The Hug
In every work, the reader looks at it and must infer what the author is trying to say. Usually, the reader incorporates his own political views into the work as a group such as his feelings towards different genders, classes, races, or even sexual preferences. With that being said, it is safe to assume that "The Hug" by Thom Gunn is no different. Gun, a homosexual author, writes in such a way as to capture his audience, but all the while making many feel uneasy as to what he is portraying.
When the narrator says, "It was your birthday, we had drunk and dined/Half of the night with our old friend/Who'd showed us in the end/To a bed I reached in one drunk stride," the reader clearly pictures that the narrator is a man and that the person whom he is throwing a party for is either his wife or girlfriend (1-4). The "old friend" appears to be a male, perhaps someone whom they have known since they were in school. A feminist would impugn this stereotypical way of thinking as an archetypal fancy—a conceit held within the psyche of the average individual based on what roles society places on its sexes. For instance, society's archetype would view that a man should throw a party for his wife or girlfriend and not the other way around. More so, it is the man who should be drunk and not the woman and it would be improper for the old friend to be a woman because of the belief in the roles of fidelity.
From a post-feminist view, these archetypes are ridiculous or outmoded. In modern society, it is perfectly acceptable for a woman to throw a birthday party for the man, it is perfectly acceptable for the woman to get drunk at the party, and it is perfectly acceptable for there to be another girl at her husband's or boyfriend's party. Any other way of thinking, whether it be to assume sex roles for androgynous characters or something else, is not only prejudicial, but it is abasing to women.
From a queer theorists perspective, this archetype is completely flawed. A queer theorist would ask the reader, "Why do these characters have to be mixed genders? They could very easily be all men or all women." In fact, if one were to have insight that the author, Thom Gunn was homosexual during his lifetime, he might think differently as to who these characters are. In this sense, the average reader might become alarmed at the thought that these characters might be two men who have gone to bed with each other or even two women.

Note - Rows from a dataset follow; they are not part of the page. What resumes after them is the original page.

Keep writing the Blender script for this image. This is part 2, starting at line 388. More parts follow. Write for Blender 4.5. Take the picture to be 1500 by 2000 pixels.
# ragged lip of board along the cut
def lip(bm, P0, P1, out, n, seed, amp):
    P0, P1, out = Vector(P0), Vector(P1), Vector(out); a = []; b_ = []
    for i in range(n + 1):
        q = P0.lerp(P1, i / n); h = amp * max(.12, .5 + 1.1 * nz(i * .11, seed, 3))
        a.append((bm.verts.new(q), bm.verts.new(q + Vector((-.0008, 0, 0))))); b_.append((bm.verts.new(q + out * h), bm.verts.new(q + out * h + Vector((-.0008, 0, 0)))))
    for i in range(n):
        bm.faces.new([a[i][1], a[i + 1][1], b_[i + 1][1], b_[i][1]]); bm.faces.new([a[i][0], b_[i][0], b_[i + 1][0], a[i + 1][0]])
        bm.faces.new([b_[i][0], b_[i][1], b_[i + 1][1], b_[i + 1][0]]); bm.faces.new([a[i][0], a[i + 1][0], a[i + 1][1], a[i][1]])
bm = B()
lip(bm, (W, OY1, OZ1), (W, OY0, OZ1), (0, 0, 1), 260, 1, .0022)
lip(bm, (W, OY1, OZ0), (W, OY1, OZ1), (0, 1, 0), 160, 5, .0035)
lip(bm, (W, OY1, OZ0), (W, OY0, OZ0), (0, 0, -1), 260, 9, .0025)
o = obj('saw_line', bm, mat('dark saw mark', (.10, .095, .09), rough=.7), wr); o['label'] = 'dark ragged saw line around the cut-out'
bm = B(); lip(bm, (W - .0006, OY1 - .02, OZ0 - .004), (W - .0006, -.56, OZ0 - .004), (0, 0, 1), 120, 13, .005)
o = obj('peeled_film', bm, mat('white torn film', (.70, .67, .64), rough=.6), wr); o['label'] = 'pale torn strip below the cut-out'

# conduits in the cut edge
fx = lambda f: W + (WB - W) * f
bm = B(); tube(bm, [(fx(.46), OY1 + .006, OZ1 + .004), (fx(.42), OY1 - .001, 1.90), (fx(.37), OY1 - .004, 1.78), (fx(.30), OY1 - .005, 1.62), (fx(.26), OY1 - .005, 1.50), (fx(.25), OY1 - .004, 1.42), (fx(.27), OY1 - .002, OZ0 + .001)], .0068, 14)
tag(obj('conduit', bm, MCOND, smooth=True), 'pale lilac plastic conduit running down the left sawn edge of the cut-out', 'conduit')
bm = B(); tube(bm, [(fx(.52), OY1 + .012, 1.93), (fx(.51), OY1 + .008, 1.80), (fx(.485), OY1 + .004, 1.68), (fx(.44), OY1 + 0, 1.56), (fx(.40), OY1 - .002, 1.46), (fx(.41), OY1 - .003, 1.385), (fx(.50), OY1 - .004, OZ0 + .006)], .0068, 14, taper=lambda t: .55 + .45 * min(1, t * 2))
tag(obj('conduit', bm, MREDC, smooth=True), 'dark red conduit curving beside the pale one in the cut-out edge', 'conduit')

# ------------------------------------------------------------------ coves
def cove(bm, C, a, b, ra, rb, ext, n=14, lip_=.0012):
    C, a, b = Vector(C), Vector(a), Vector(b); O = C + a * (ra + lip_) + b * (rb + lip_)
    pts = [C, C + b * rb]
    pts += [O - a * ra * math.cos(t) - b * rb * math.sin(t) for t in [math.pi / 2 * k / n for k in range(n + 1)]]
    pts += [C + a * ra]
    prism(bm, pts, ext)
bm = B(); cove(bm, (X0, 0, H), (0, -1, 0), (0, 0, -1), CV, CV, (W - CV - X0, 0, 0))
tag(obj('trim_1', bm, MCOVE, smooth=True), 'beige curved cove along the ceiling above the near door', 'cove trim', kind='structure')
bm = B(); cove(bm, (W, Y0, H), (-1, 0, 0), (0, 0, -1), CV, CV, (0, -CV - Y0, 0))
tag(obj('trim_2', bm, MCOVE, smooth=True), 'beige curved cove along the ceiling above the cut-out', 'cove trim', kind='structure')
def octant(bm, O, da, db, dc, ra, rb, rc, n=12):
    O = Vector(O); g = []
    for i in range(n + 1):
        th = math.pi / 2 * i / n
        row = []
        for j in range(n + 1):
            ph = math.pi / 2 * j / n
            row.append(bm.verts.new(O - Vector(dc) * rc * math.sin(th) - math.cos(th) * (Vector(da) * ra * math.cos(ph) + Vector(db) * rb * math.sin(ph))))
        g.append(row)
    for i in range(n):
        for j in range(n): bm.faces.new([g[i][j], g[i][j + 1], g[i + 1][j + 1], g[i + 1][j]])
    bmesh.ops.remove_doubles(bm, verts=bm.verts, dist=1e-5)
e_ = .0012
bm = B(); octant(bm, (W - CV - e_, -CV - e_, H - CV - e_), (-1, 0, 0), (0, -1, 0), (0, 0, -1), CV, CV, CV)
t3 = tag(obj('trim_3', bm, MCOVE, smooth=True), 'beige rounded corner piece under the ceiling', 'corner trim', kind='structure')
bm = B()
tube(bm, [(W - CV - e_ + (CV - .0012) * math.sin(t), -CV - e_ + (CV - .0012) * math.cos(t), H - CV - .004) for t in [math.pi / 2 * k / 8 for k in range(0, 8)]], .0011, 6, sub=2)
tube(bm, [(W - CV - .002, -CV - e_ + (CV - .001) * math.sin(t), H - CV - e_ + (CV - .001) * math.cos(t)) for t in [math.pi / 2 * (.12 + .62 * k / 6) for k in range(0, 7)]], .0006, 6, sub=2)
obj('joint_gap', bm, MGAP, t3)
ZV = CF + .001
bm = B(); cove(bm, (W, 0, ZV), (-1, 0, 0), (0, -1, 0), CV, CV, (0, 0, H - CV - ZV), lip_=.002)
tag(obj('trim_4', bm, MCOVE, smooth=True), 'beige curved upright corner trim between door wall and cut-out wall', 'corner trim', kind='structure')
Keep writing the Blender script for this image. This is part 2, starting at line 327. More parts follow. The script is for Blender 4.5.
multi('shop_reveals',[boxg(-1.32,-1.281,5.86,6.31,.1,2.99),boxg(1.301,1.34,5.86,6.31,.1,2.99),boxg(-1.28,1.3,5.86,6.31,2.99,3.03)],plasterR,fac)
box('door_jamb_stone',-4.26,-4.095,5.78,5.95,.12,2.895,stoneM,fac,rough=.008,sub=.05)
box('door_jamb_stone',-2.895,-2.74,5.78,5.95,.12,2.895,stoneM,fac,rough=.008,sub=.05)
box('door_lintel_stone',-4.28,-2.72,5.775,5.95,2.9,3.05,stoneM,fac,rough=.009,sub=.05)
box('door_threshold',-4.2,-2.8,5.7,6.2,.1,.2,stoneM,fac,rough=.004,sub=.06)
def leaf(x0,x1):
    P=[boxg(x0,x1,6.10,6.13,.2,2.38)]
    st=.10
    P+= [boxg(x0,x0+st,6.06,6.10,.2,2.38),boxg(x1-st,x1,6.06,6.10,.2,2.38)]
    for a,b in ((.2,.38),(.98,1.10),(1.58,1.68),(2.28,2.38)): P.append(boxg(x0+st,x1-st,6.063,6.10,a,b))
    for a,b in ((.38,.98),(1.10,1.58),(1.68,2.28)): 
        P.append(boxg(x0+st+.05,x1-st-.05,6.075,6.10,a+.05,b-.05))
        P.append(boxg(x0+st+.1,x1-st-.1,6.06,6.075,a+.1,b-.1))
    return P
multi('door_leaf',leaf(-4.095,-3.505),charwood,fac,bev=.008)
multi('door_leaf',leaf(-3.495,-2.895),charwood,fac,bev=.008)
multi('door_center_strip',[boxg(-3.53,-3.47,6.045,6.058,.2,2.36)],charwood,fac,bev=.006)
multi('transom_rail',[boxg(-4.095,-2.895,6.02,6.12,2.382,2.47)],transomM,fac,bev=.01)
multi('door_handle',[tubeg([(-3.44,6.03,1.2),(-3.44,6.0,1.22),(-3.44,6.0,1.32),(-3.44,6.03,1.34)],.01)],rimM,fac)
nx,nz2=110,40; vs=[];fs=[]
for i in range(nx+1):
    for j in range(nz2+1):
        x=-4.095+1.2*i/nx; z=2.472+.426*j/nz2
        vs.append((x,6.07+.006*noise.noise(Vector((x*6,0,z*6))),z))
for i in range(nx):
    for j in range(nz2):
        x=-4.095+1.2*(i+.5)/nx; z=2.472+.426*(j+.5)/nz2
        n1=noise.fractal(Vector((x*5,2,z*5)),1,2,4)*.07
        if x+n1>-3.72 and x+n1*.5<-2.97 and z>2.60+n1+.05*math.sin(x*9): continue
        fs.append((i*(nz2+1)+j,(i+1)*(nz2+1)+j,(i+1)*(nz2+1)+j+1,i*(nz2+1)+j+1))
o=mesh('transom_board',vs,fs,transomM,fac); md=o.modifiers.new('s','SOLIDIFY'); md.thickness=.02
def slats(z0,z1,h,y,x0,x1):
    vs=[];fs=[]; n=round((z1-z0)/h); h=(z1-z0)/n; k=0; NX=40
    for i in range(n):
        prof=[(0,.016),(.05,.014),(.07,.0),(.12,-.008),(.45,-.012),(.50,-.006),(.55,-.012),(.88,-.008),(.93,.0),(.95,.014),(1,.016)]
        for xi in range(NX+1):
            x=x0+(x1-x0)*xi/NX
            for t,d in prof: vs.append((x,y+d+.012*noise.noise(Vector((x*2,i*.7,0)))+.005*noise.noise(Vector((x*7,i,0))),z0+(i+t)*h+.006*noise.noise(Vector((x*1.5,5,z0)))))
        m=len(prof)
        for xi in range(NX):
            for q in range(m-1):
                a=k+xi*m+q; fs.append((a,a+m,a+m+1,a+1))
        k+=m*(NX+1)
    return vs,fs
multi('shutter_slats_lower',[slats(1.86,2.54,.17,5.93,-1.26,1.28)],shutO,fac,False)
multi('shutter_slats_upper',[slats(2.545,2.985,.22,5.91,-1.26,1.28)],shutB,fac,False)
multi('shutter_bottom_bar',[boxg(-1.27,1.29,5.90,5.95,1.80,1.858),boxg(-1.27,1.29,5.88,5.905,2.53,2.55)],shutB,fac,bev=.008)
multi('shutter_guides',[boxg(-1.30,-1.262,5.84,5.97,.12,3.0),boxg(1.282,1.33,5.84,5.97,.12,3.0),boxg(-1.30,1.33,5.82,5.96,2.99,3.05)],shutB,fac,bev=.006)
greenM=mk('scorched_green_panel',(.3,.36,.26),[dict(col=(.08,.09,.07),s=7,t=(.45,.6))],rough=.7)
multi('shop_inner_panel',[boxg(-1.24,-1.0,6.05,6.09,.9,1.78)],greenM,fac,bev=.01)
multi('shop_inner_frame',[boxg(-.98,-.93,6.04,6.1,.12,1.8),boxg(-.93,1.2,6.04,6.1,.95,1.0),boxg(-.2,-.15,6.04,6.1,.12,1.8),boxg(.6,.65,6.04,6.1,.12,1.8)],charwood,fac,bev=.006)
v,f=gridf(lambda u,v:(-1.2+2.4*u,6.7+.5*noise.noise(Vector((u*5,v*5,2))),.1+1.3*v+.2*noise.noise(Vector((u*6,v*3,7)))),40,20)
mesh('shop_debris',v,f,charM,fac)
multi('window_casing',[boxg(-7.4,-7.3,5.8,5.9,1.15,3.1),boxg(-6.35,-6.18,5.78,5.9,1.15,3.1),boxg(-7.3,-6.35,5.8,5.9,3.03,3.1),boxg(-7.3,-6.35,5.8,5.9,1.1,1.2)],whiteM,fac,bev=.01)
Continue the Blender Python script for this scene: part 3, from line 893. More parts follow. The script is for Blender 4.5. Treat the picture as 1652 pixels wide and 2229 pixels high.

When the narrator says, "I dozed, I slept. My sleep broke on a hug/Suddenly, from behind/In which the full lengths of our bodies pressed," a feminist reader might want to switch her first thought (7-9). She would argue that the woman is apparently the narrator because the man would be the one to hug suddenly from behind and then push his body up against hers. This would be predicated on the societal archetype that a man is usually the one to make the first move on a woman and that the woman is the one who must acquiesce to his advances in the end.
A post-feminist would be able to see these characters from either a male/female or female/male role. She would argue that women are only preventing social change by falling for this archetypal ideology because women have needs, too. The character who is making the move could just as easily be a woman rather than a man. She could just be trying to give her man a birthday present or she, too, could be drunk and have lost her inhibitions.
A queer theorist, here, would stop the presses. He would say that the feminist and post-feminist are behind the times—that these characters could just as easily be having some homosexual relationship than a heterosexual one. He would elucidate that this is caused by society's strong biases against things it considers to be "out of the norm." Whether he be in the right is another argument entirely, but he would definitely focus on the fact that the average reader might view these characters more ominously if he were told that they are homosexual.
In the end, it is entirely up to the reader as to how he interprets the work he is reading. The main point to remember is that each individual views things differently and that these views are a combination of personal and societal osmoses—in other words, what one knows to be the norm and what one believes, combined, forms his views on a particular work, its characters, and its author.